Absurd and Filthye Languish

Extracts from the Records of the Merchant Adventurers of Newcastle-upon Tyne, Vol. I (Durham: Andrews & Co., 1895), p. 192 (August 23, 1658):
An information, dated June the 8th last, was by Mr. Railph Cocke presented against Mr. William Gray, junior, wherein Mr. Cocke set forth that, upon a differance betwixt them, he told Mr. Gray he would aske leave of Mr. Governor to arrest him; to which he answered he cared not a fart for the Governor. Mr. Cocke replyed if he should acquaint the Governor he would repeat his words, to which Mr. Gray answeareing sayd he cared neither a fart nor a turd for the Governor, for which absurd and filthye languish he was fyned twenty pounds.

Tuesday, January 15, 2013

Use of the Cow in Siegecraft

Rabelais, Gargantua and Pantagruel II.15 (tr.

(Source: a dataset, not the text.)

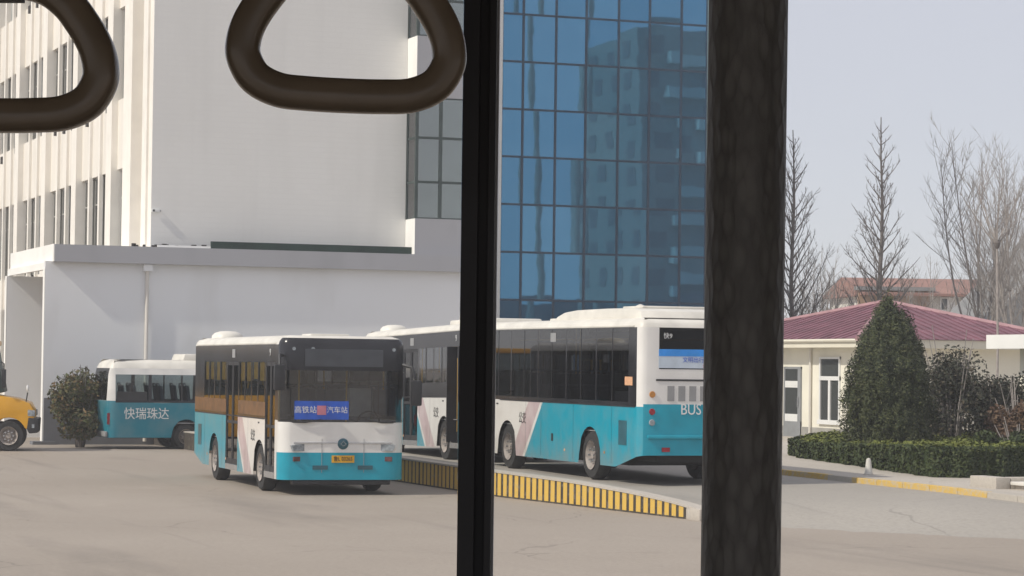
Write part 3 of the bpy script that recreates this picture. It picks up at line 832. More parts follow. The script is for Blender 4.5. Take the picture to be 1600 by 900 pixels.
    for (x, y) in ((-1.5, -0.55), (-1.6, 0.45), (-4.0, -0.75), (-5.45, -0.75), (-4.2, 0.6)):
        MB().tube([(x, y, 0.95), (x, y, 2.98)], 0.02, 6).build('grab_pole', 'rail_yellow', root)
    # front: display, lamps, trim, emblem, plate, wipers, mirrors, marker lamps
    MB().box((0.003, -0.78, 2.50), (0.012, 0.78, 2.84)).build('route_display', 'display_grey', root, smooth=False)
    for y in (-1.0, 1.0, -0.62):
        MB().lathe([(0, 0.02), (0.035, 0.02), (0.045, -0.03)], 10, (-0.02, y, 2.84), 'x').build('marker_lamp', 'lens_clear', root)
    MB().box((-0.028, -0.98, 1.005), (0.012, 0.98, 1.03)).build('trim_strip', 'chrome_trim', root, smooth=False)
    for sy in (1, -1):
        q = [(0.66, 0.86), (1.02, 0.86), (1.06, 0.97), (0.70, 1.0)]
        m = MB()
        M = Matrix.Translation((-0.05, sy * 0.86, 0)) @ Matrix.Rotation(-sy * 0.30, 4, 'Z') @ Matrix.Translation((0, -sy * 0.86, 0))
        m.prism([(sy * a, b) for a, b in (q if sy > 0 else q[::-1])], 0.06, 'x', 0.0, M)
        m.build('headlight', 'lens_clear', root)
        m = MB(); m.prism([(sy * a, b) for a, b in [(0.74, 0.66), (1.0, 0.66), (1.0, 0.75), (0.74, 0.75)]], 0.05, 'x', -0.01, M)
        m.build('fog_lamp', 'lens_dull', root)
        m = MB(); m.tube([(-0.03, sy * 1.05, 1.43), (0.03, sy * 0.75, 1.42), (0.03, sy * 0.45, 1.47)], [0.03, 0.02, 0.012], 6); m.build('wiper', 'black_plastic', root)
        mr = empty('mirror', (-0.05, sy * 1.2, 2.7)); mr.parent = root
        if sy < 0: MB().tube([(0, 0, 0), (0.22, -0.12, 0.02), (0.30, -0.14, -0.2)], 0.03, 8).build('arm', 'black_plastic', mr)
        else: MB().tube([(0, 0, -0.15), (0.14, 0.14, -0.2), (0.20, 0.2, -0.42)], 0.035, 8).build('arm', 'black_plastic', mr)
        cx, cy, cz = (0.30, -0.14, -0.42) if sy < 0 else (0.2, 0.22, -0.70)
        MB().box((cx - 0.06, cy - 0.11, cz - 0.25), (cx + 0.06, cy + 0.11, cz + 0.25)).build('housing', 'black_plastic', mr, bevel=0.04)
    MB().lathe([(0, 0.035), (0.08, 0.033), (0.105, 0.015), (0.11, 0.0)], 20, (0.0, 0, 1.0), 'x').build('emblem', 'emblem_blue', root)
    m = MB(); m.tube([(0.036, -0.055, 1.0), (0.036, 0.0, 1.045), (0.036, 0.055, 1.0), (0.036, 0.0, 0.955)], 0.008, 4, closed=True); m.build('emblem_mark', 'chrome_trim', root)
    pl = MB().box((0.004, -0.225, 0.635), (0.016, 0.225, 0.775)).build('licence_plate', 'plate_yellow', root, smooth=False)
    text('plate_text', opts.get('plate', '鲁L 03265'), 0.105, 'ink_black', pl, face_M((0.0185, 0, 0.705), (0, 1, 0), (0, 0, 1)), 0.85)
    for y in (-0.42, 0.42):
        MB().box((-0.03, y - 0.004, 0.44), (0.0015, y + 0.004, 1.10)).build('panel_gap', 'grille_grey', root, smooth=False)
    MB().box((-0.30, -0.98, 0.20), (-0.06, 0.98, 0.305)).build('air_dam', 'black_plastic', root, bevel=0.03)
    MB().box((-0.02, -0.60, 0.50), (0.004, -0.30, 0.58)).build('air_intake', 'emblem_blue', root, smooth=False)
    MB().box((-0.02, 0.30, 0.50), (0.004, 0.60, 0.58)).build('air_intake', 'emblem_blue', root, smooth=False)
    for sy in (1, -1):
        for x in (-3.05, -3.95, -5.75, -7.75):
            if sy < 0 and -5.4 < x < -4.0: continue
            MB().box((x - 0.004, sy * (BW / 2 + 0.0004), 0.36), (x + 0.004, sy * (BW / 2 + 0.0022), 1.44)).build('panel_seam', 'emblem_blue' if x < -3.5 else 'grille_grey', root, smooth=False)
        MB().box((-8.9, sy * (BW / 2 + 0.0006), 1.435), (-1.45, sy * (BW / 2 + 0.006), 1.455)).build('belt_trim', 'black_plastic', root, smooth=False)
    # rear
    X = -BL
    rs = MB().box((X - 0.012, -0.93, 1.93), (X - 0.001, 0.93, 1.965)).build('rear_seam', 'black_plastic', root, smooth=False)
    for k in range(5):
        MB().box((X - 0.010, 0.56 - k * 0.22, 1.56), (X - 0.001, 0.70 - k * 0.22, 1.84)).build('louvre', 'grille_grey', root, smooth=False)
    MB().box((X - 0.05, -1.1, 0.86), (X - 0.001, 1.1, 0.93)).build('rear_ledge', 'teal_paint', root, bevel=0.02)
    for sy in (1, -1):
        for z, mt in ((1.36, 'lens_red'), (1.16, 'lens_clear'), (1.68, 'lens_amber')):
            MB().lathe([(0, -0.022), (0.055, -0.02), (0.062, 0.0)], 14, (X - 0.001, sy * 1.0, z), 'x').build('tail_lamp', mt, root)
        MB().box((X - 0.014, sy * 0.72 - 0.08, 0.62), (X - 0.001, sy * 0.72 + 0.08, 0.70)).build('reflector', 'lens_red', root, smooth=False)
    text('rear_lettering', 'BUS', 0.29, 'ink_white', root, face_M((X - 0.006, 0.22, 1.40), (0, -1, 0), (0, 0, 1)), 0.85, 0.003)
    if opts.get('poster'):
        ps = MB().box((X - 0.008, -0.90, 2.17), (X - 0.003, 0.88, 2.52)).build('rear_poster', 'poster_pale', root, smooth=False)
        MB().box((X - 0.0115, -0.90, 2.39), (X - 0.0085, 0.88, 2.52)).build('poster_band', 'poster_blue', ps, smooth=False)
        text('poster_text', '文明出行 安全第一', 0.11, 'sign_blue', ps, face_M((X - 0.0105, -0.05, 2.32), (0, -1, 0), (0, 0, 1)))
        text('poster_text', '公交优先', 0.075, 'emblem_red', ps, face_M((X - 0.0105, -0.15, 2.21), (0, -1, 0), (0, 0, 1)))
        text('rear_number', '快9', 0.12, 'ink_white', root, face_M((X - 0.006, 0.70, 2.76), (0, -1, 0), (0, 0, 1)))
        MB().box((-BL + 0.35, BW / 2 + 0.002, 1.84), (-BL + 0.72, BW / 2 + 0.006, 2.0)).build('sticker', 'sticker_orange', root, smooth=False)
    # livery lettering on both sides, side flaps
    for sy, s in ((1, 1), (-1, -1)):
        text('side_lettering', '公交', 0.26, 'ink_black', root, face_M((-2.85 if sy > 0 else -2.55, sy * (BW / 2 + 0.004), 1.08), (-sy, 0, 0), (0, 0, 1)), 0.8)
        for (x, z, w, h, mt) in ((-4.6, 0.75, 0.10, 0.15, 'ink_black'), (-5.3, 0.52, 0.05, 0.05, 'sticker_orange'), (-1.3 if sy > 0 else -2.0, 1.36, 0.12, 0.03, 'ink_black'), (-7.4, 0.55, 0.05, 0.05, 'lens_amber')):
            MB().box((x - w / 2, sy * (BW / 2 + 0.001), z - h / 2), (x + w / 2, sy * (BW / 2 + 0.006), z + h / 2)).build('side_mark', mt, root, smooth=False)
        MB().box((-8.5, sy * (BW / 2 + 0.001), 0.72), (-8.1, sy * (BW / 2 + 0.005), 1.18)).build('engine_grille', 'emblem_blue', root, smooth=False)
        MB().box((-BL + 0.3, sy * (BW / 2 - 0.03), BH - 0.17), (-0.5, sy * (BW / 2 + 0.012), BH - 0.145)).build('rain_gutter', 'roof_white', root, smooth=False)
        text('line_number', '9', 0.2, 'ink_white', root, face_M((-1.0, sy * (BW / 2 + 0.004), 2.76), (-sy, 0, 0), (0, 0, 1)))
        MB().box((-4.75, sy * (BW / 2 + 0.001), 2.66), (-4.45, sy * (BW / 2 + 0.006), 2.84)).build('side_mark', 'grille_grey', root, smooth=False)
    # roof fittings
    if opts.get('dome'):
        m = MB(); c = (-BL + 0.62, -0.62, BH - 0.02)
        m.lathe([(0.36, 0.0), (0.35, 0.08), (0.29, 0.14), (0.17, 0.18), (0.0, 0.19)], 24, c, 'z'); m.build('roof_vent', 'roof_white', root, angle=60)
        MB().box((-2.0, -0.4, BH - 0.02), (-1.2, 0.4, BH + 0.05)).build('roof_hatch', 'roof_white', root, bevel=0.03)
    if opts.get('aircon'):
        prof = [(-3.75, 0.0), (-4.0, 0.11), (-4.4, 0.19), (-5.0, 0.225), (-6.6, 0.235), (-8.0, 0.225), (-8.35, 0.17), (-8.45, 0.0)]
        m = MB(); m.prism([(x, BH - 0.03 + z) for x, z in prof], 1.9, 'y', -0.95); m.build('air_conditioner', 'roof_white', root, bevel=0.05)
        MB().box((-7.9, -0.7, BH + 0.2), (-6.9, 0.7, BH + 0.245)).build('fan_cover', 'roof_white', root, bevel=0.02)
        MB().lathe([(0.09, 0), (0.08, 0.06), (0, 0.09)], 12, (-7.3, 0.5, BH + 0.2), 'z').build('cap', 'roof_white', root)
        MB().box((-3.5, 0.3, BH - 0.02), (-3.2, 0.8, BH + 0.05)).build('roof_hatch', 'roof_white', root, bevel=0.02)
    if opts.get('pod'):
        MB().box((-3.2, -0.75, BH - 0.02), (-0.9, 0.75, BH + 0.13)).build('roof_pod', 'roof_white', root, bevel=0.05)
    if opts.get('board'):
        bd = MB().box((0.006, -0.98, 1.47), (0.016, 0.1, 1.83)).build('route_board', 'sign_blue', root, smooth=False)
        MB().box((0.0165, -0.53, 1.56), (0.0195, -0.35, 1.74)).build('board_emblem', 'emblem_red', bd, smooth=False)
        text('board_text', '高铁站', 0.15, 'ink_white', bd, face_M((0.019, -0.76, 1.65), (0, 1, 0), (0, 0, 1)))
        text('board_text', '汽车站', 0.14, 'ink_white', bd, face_M((0.019, -0.13, 1.65), (0, 1, 0), (0, 0, 1)))
    return root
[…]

J.M. Cohen):
On their return Panurge considered the walls of Paris, and said to Pantagruel in derision: 'Oh, how strong they are! They're just the thing for keeping goslings in a coop. By my beard, they are pretty poor defences for a city like this. Why a cow could knock down more than twelve foot of them with a single fart.'

Thursday, January 10, 2013

Constantine Copronymus

The Cambridge Medieval History, Vol. IV: The Eastern Roman Empire (717-1453) (Cambridge: At the University Press, 1923), p. 11 (from Chapter I, by Charles Diehl):
Constantine V (740-775) has been fiercely attacked by the iconodule party. They surnamed him "the Stable-boy" (καβάλλινος) and "Copronymus" (named from dung), on account of an unlucky accident which, they said, had occurred at his christening.
On the nature of the "unlucky accident," see Theophanes, Chronicle, annus mundi 6211 = 718/719 A.D. (tr. Harry Turtledove):
In this year a still more impious son was born to the impious Emperor Leo: Constantine, the forerunner of the Antichrist. On December 25 Leo's wife Maria was crowned in the triklinos of the Augusteion. She went to the great church alone—without her husband—and without ceremony. She prayed before going in to the altar, then went into the great baptistery. Her husband and a few of her intimates preceded her in. While Germanos the chief prelate was baptizing Leo's successor (in both his evil and his rule) Constantine, the boy, because he was so young, gave a terrible, foul-smelling harbinger: he defecated in the holy font, as say those who were accurate eyewitnesses.